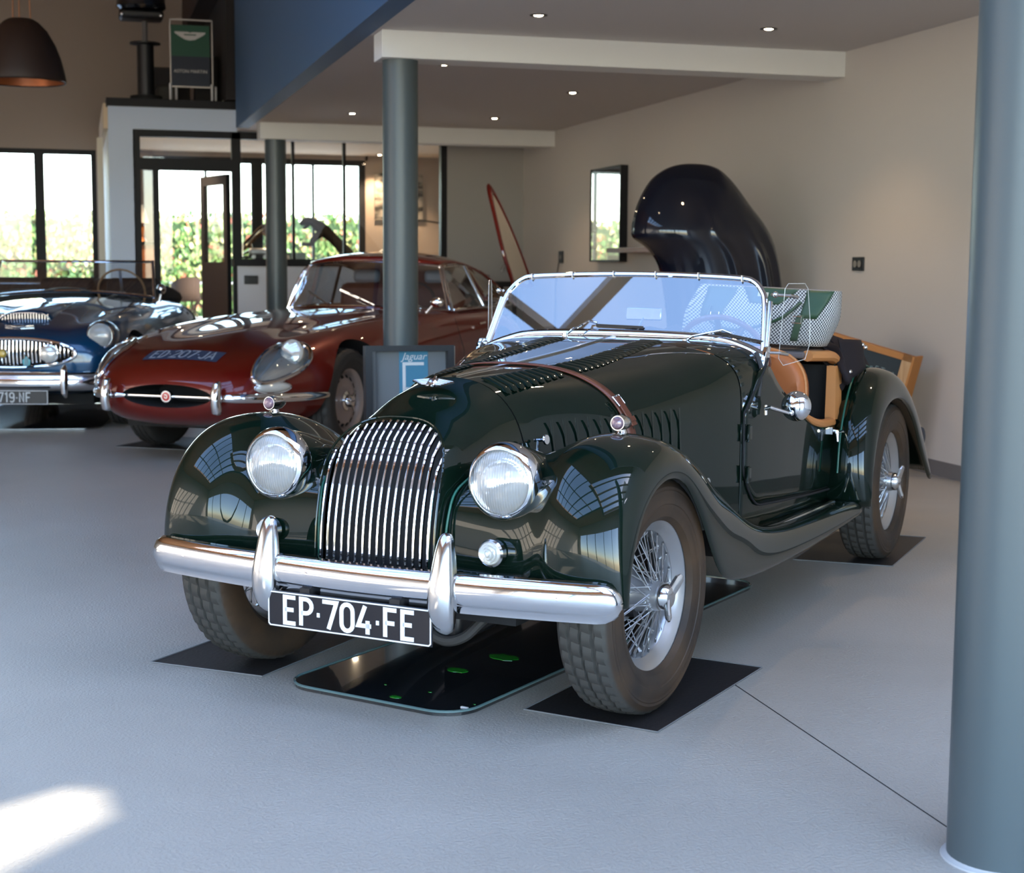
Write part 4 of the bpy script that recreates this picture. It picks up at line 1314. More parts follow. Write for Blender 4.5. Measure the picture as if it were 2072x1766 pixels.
# folded hood and tonneau
def cloth(name, fn, nu, nv, mat, par, **k):
    m = MB(); m.grid([[fn(i / nu, j / nv) for j in range(nv + 1)] for i in range(nu + 1)]); return m.build(name, mat, par, **k)
rn = random.Random(11)
from mathutils import noise as NZ
def hood(u, v):
    x = lerp(-.56, .585, u)
    y = lerp(2.02, 2.55, v)
    prof = sin(pi * min(1, max(0, v * 1.02))) ** .5
    edge = 1 - abs(2 * u - 1) ** 5
    z = .815 + .085 * prof * (0.25 + .75 * edge)
    nn = NZ.noise(V3((x * 8, y * 9, 1.3))) * .050 + NZ.noise(V3((x * 19, y * 17, 4.3))) * .022
    z += nn * prof + (-.11 * max(0, (u - .93) / .07) ** 1.5) + (-.11 * max(0, (.07 - u) / .07) ** 1.5)
    return (x, y + nn * .6, z - .05 * (v > .98))
cloth('folded_hood', hood, 46, 22, M_CLOTH, car, solid=.004)
def flap(u, v):   # loose corner of the hood hanging over the door post
    x = lerp(.40, .61, u); y = lerp(2.00, 2.13, v)
    z = .915 - .16 * max(0, u - .35) ** 1.3 / .65 ** 1.3 * (.8 + .3 * (1 - v)) + .02 * sin(v * 9 + u * 5) * (1 - u * .5) - .06 * (1 - v) * (u < .15)
    k_ = NZ.noise(V3((u * 3.5, v * 3, 7.7))) * .05
    return (x + .012 * sin(v * 10) + k_ * .6, y + .012 * sin(u * 12) - k_, z + k_ * .5)
cloth('hood_corner', flap, 24, 16, M_CLOTH, car, solid=.005)
def flap2(u, v):
    a = lerp(-.2, 1.0, u)
    x = .560 + .035 * sin(pi * u) ; y = lerp(2.02, 2.34, u); z = lerp(.90 - .02 * u, .795 - .02 * (1 - u) + .01 * sin(u * pi), v)
    return (x + .03 * v * (1 - .3 * u), y + .01 * sin(v * 6), z - .04 * (1 - u) * v)
hf = cloth('hood_flap', flap2, 20, 8, M_CLOTH, car, solid=.004)
for (y, z, x) in ((2.06, .775, .600), (2.20, .865, .592), (2.26, .868, .594), (2.325, .855, .590)):
    m = MB(); m.lathe([(0, .008), (.006, .007), (.009, .003), (.010, 0)], 14, M=frame((x, y, z), (.95, -.2, .35))); m.build('press_stud', M_CHROME2, hf)
m = MB(); m.box((-.50, 1.79, .835), (.50, 2.06, .858)); m.build('luggage_deck', P('deck_cloth', (.12, .10, .10), .8), car, bevel=.008)
# rear bumper stub
m = MB(); m.tube(crv([(-.66, 2.98, .44), (-.55, 3.06, .44), (0, 3.10, .44), (.55, 3.06, .44), (.68, 2.98, .44)], 6), .045, 12, sx=.5); m.build('rear_bumper', P('dark_chrome', (.10, .10, .11), .15, .9), car)
# ---- luggage bag standing on the deck (own thing)
M_HOUND = P('houndstooth_weave', (.7, .7, .7), .8)
N, L, b = nodes(M_HOUND)
tc = N.new('ShaderNodeTexCoord'); mp = N.new('ShaderNodeMapping'); mp.inputs['Rotation'].default_value = (0, 0, 0); ck = N.new('ShaderNodeTexChecker'); ck.inputs['Scale'].default_value = 150
ck.inputs['Color1'].default_value = (.66, .66, .64, 1); ck.inputs['Color2'].default_value = (.030, .036, .045, 1)
sx_ = N.new('ShaderNodeSeparateXYZ'); ad_ = N.new('ShaderNodeMath'); ad_.operation = 'ADD'; cb_ = N.new('ShaderNodeCombineXYZ')
L.new(tc.outputs['Object'], sx_.inputs[0]); L.new(sx_.outputs['X'], ad_.inputs[0]); L.new(sx_.outputs['Y'], ad_.inputs[1]); L.new(ad_.outputs[0], cb_.inputs['X']); L.new(sx_.outputs['Z'], cb_.inputs['Z']); cb_.inputs['Y'].default_value = 0.0013
L.new(cb_.outputs[0], mp.inputs[0]); L.new(mp.outputs[0], ck.inputs['Vector']); L.new(ck.outputs['Color'], b.inputs['Base Color'])
M_BAGG = P('bag_green_leather', (.022, .065, .030), .5); bump(M_BAGG, 200, .1, .001)
cax = V3((cos(CA), -sin(CA), 0)); cay = V3((sin(CA), cos(CA), 0))
def c2w(x, y, z): return CO + cax * x + cay * y + V3((0, 0, z))
bag = thing('holdall', 'houndstooth holdall with green leather straps standing behind the tan seats', 'bag', c2w(.262, 1.915, .886), -CA + radians(-6))
bag.scale = (1.05, 1, 1)
bag.rotation_euler = Euler((0, radians(2.2), -CA + radians(-6)))
m = MB()
R = []
for i in range(9):
    t = i / 8; z = .005 + .205 * t
    hw = .275 + .012 * sin(pi * t) - (.0 if t < .5 else .02 * (t - .5)); hd = .075 + .018 * sin(pi * min(1, t * 1.2)) - .045 * max(0, t - .6)
    sh = .055 * t
    ring_ = []
    for k in range(32):
        a = 2 * pi * k / 32
        ring_.append((sh + hw * (abs(cos(a)) ** .45) * (1 if cos(a) > 0 else -1), hd * (abs(sin(a)) ** .6) * (1 if sin(a) > 0 else -1), z))
    R.append(ring_)
ids = m.grid(R, cv=True); m.face(list(reversed(ids[0]))); m.face(ids[-1])
m.build('bag_body', M_HOUND, bag, recalc=True, sharp=70)
def front(x, t, off=.002):
    hw = .275; hd = .075 + .018 * sin(pi * min(1, t * 1.2)) - .045 * max(0, t - .6)
    return V3((x + .055 * t, -hd * (max(0, 1 - (abs(x) / (hw + .012)) ** 4.4)) ** .3 - off, .005 + .205 * t))
def patch(name, x0, x1, t0, t1, off=.003, taper=0, n=6, mat=None):
    m = MB(); m.grid([[front(lerp(x0 + taper * (1 - i / n), x1 - taper * (1 - i / n), j / n), lerp(t0, t1, i / n), off) for j in range(n + 1)] for i in range(n + 1)], flip=True); return m.build(name, mat or M_BAGG, bag, solid=.003)
patch('left_flap', -.215, -.095, .42, .98, .005, .02)
patch('top_flap', -.075, .135, .72, 1.0, .005, .05)
patch('right_flap', .165, .262, .50, 1.0, .005, .02)
patch('right_strap', .172, .198, .08, .55, .006)
patch('lower_patch', -.13, -.055, .05, .24, .004, .01)
for x, t in ((-.135, .46), (.178, .47)):
    m = MB(); p = front(x, t, .010); m.M = frame(p, (0, -1, .1)); m.tube([(-.016, -.012, 0), (.016, -.012, 0), (.016, .012, 0), (-.016, .012, 0)], .002, 6, closed=True); m.build('strap_buckle', M_CHROME2, bag)
m = MB(); m.tube(crv([front(-.165, .62, .008), front(-.15, .38, .018), front(-.06, .22, .024), front(.03, .28, .022), front(.12, .48, .014), front(.165, .78, .008)], 6), .0085, 8, sx=.6); m.build('handle', M_BAGG, bag)
m = MB(); m.M = frame(front(.075, .36, .004), (0, -1, .1)); m.lathe([(.013, 0), (.016, .003), (.013, .004), (.009, .002)], 18); m.build('eyelet', M_BAGG, bag)
m = MB(); m.M = frame(front(.012, .88, .008), (0, -1, .3)); m.cbox((0, 0, 0), (.04, .016, .002)); m.build('tag', P('cream_tag', (.6, .58, .5), .6), bag, smooth=False)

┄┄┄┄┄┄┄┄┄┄

**Set exercise:** Copy the whole of the material above exactly, but not its images.

**Solution for this problem:**
Write part 4 of the bpy script that recreates this picture. It picks up at line 1314. More parts follow. Write for Blender 4.5. Measure the picture as if it were 2072x1766 pixels.
# folded hood and tonneau
def cloth(name, fn, nu, nv, mat, par, **k):
    m = MB(); m.grid([[fn(i / nu, j / nv) for j in range(nv + 1)] for i in range(nu + 1)]); return m.build(name, mat, par, **k)
rn = random.Random(11)
from mathutils import noise as NZ
def hood(u, v):
    x = lerp(-.56, .585, u)
    y = lerp(2.02, 2.55, v)
    prof = sin(pi * min(1, max(0, v * 1.02))) ** .5
    edge = 1 - abs(2 * u - 1) ** 5
    z = .815 + .085 * prof * (0.25 + .75 * edge)
    nn = NZ.noise(V3((x * 8, y * 9, 1.3))) * .050 + NZ.noise(V3((x * 19, y * 17, 4.3))) * .022
    z += nn * prof + (-.11 * max(0, (u - .93) / .07) ** 1.5) + (-.11 * max(0, (.07 - u) / .07) ** 1.5)
    return (x, y + nn * .6, z - .05 * (v > .98))
cloth('folded_hood', hood, 46, 22, M_CLOTH, car, solid=.004)
def flap(u, v):   # loose corner of the hood hanging over the door post
    x = lerp(.40, .61, u); y = lerp(2.00, 2.13, v)
    z = .915 - .16 * max(0, u - .35) ** 1.3 / .65 ** 1.3 * (.8 + .3 * (1 - v)) + .02 * sin(v * 9 + u * 5) * (1 - u * .5) - .06 * (1 - v) * (u < .15)
    k_ = NZ.noise(V3((u * 3.5, v * 3, 7.7))) * .05
    return (x + .012 * sin(v * 10) + k_ * .6, y + .012 * sin(u * 12) - k_, z + k_ * .5)
cloth('hood_corner', flap, 24, 16, M_CLOTH, car, solid=.005)
def flap2(u, v):
    a = lerp(-.2, 1.0, u)
    x = .560 + .035 * sin(pi * u) ; y = lerp(2.02, 2.34, u); z = lerp(.90 - .02 * u, .795 - .02 * (1 - u) + .01 * sin(u * pi), v)
    return (x + .03 * v * (1 - .3 * u), y + .01 * sin(v * 6), z - .04 * (1 - u) * v)
hf = cloth('hood_flap', flap2, 20, 8, M_CLOTH, car, solid=.004)
for (y, z, x) in ((2.06, .775, .600), (2.20, .865, .592), (2.26, .868, .594), (2.325, .855, .590)):
    m = MB(); m.lathe([(0, .008), (.006, .007), (.009, .003), (.010, 0)], 14, M=frame((x, y, z), (.95, -.2, .35))); m.build('press_stud', M_CHROME2, hf)
m = MB(); m.box((-.50, 1.79, .835), (.50, 2.06, .858)); m.build('luggage_deck', P('deck_cloth', (.12, .10, .10), .8), car, bevel=.008)
# rear bumper stub
m = MB(); m.tube(crv([(-.66, 2.98, .44), (-.55, 3.06, .44), (0, 3.10, .44), (.55, 3.06, .44), (.68, 2.98, .44)], 6), .045, 12, sx=.5); m.build('rear_bumper', P('dark_chrome', (.10, .10, .11), .15, .9), car)
# ---- luggage bag standing on the deck (own thing)
M_HOUND = P('houndstooth_weave', (.7, .7, .7), .8)
N, L, b = nodes(M_HOUND)
tc = N.new('ShaderNodeTexCoord'); mp = N.new('ShaderNodeMapping'); mp.inputs['Rotation'].default_value = (0, 0, 0); ck = N.new('ShaderNodeTexChecker'); ck.inputs['Scale'].default_value = 150
ck.inputs['Color1'].default_value = (.66, .66, .64, 1); ck.inputs['Color2'].default_value = (.030, .036, .045, 1)
sx_ = N.new('ShaderNodeSeparateXYZ'); ad_ = N.new('ShaderNodeMath'); ad_.operation = 'ADD'; cb_ = N.new('ShaderNodeCombineXYZ')
L.new(tc.outputs['Object'], sx_.inputs[0]); L.new(sx_.outputs['X'], ad_.inputs[0]); L.new(sx_.outputs['Y'], ad_.inputs[1]); L.new(ad_.outputs[0], cb_.inputs['X']); L.new(sx_.outputs['Z'], cb_.inputs['Z']); cb_.inputs['Y'].default_value = 0.0013
L.new(cb_.outputs[0], mp.inputs[0]); L.new(mp.outputs[0], ck.inputs['Vector']); L.new(ck.outputs['Color'], b.inputs['Base Color'])
M_BAGG = P('bag_green_leather', (.022, .065, .030), .5); bump(M_BAGG, 200, .1, .001)
cax = V3((cos(CA), -sin(CA), 0)); cay = V3((sin(CA), cos(CA), 0))
def c2w(x, y, z): return CO + cax * x + cay * y + V3((0, 0, z))
bag = thing('holdall', 'houndstooth holdall with green leather straps standing behind the tan seats', 'bag', c2w(.262, 1.915, .886), -CA + radians(-6))
bag.scale = (1.05, 1, 1)
bag.rotation_euler = Euler((0, radians(2.2), -CA + radians(-6)))
m = MB()
R = []
for i in range(9):
    t = i / 8; z = .005 + .205 * t
    hw = .275 + .012 * sin(pi * t) - (.0 if t < .5 else .02 * (t - .5)); hd = .075 + .018 * sin(pi * min(1, t * 1.2)) - .045 * max(0, t - .6)
    sh = .055 * t
    ring_ = []
    for k in range(32):
        a = 2 * pi * k / 32
        ring_.append((sh + hw * (abs(cos(a)) ** .45) * (1 if cos(a) > 0 else -1), hd * (abs(sin(a)) ** .6) * (1 if sin(a) > 0 else -1), z))
    R.append(ring_)
ids = m.grid(R, cv=True); m.face(list(reversed(ids[0]))); m.face(ids[-1])
m.build('bag_body', M_HOUND, bag, recalc=True, sharp=70)
def front(x, t, off=.002):
    hw = .275; hd = .075 + .018 * sin(pi * min(1, t * 1.2)) - .045 * max(0, t - .6)
    return V3((x + .055 * t, -hd * (max(0, 1 - (abs(x) / (hw + .012)) ** 4.4)) ** .3 - off, .005 + .205 * t))
def patch(name, x0, x1, t0, t1, off=.003, taper=0, n=6, mat=None):
    m = MB(); m.grid([[front(lerp(x0 + taper * (1 - i / n), x1 - taper * (1 - i / n), j / n), lerp(t0, t1, i / n), off) for j in range(n + 1)] for i in range(n + 1)], flip=True); return m.build(name, mat or M_BAGG, bag, solid=.003)
patch('left_flap', -.215, -.095, .42, .98, .005, .02)
patch('top_flap', -.075, .135, .72, 1.0, .005, .05)
patch('right_flap', .165, .262, .50, 1.0, .005, .02)
patch('right_strap', .172, .198, .08, .55, .006)
patch('lower_patch', -.13, -.055, .05, .24, .004, .01)
for x, t in ((-.135, .46), (.178, .47)):
    m = MB(); p = front(x, t, .010); m.M = frame(p, (0, -1, .1)); m.tube([(-.016, -.012, 0), (.016, -.012, 0), (.016, .012, 0), (-.016, .012, 0)], .002, 6, closed=True); m.build('strap_buckle', M_CHROME2, bag)
m = MB(); m.tube(crv([front(-.165, .62, .008), front(-.15, .38, .018), front(-.06, .22, .024), front(.03, .28, .022), front(.12, .48, .014), front(.165, .78, .008)], 6), .0085, 8, sx=.6); m.build('handle', M_BAGG, bag)
m = MB(); m.M = frame(front(.075, .36, .004), (0, -1, .1)); m.lathe([(.013, 0), (.016, .003), (.013, .004), (.009, .002)], 18); m.build('eyelet', M_BAGG, bag)
m = MB(); m.M = frame(front(.012, .88, .008), (0, -1, .3)); m.cbox((0, 0, 0), (.04, .016, .002)); m.build('tag', P('cream_tag', (.6, .58, .5), .6), bag, smooth=False)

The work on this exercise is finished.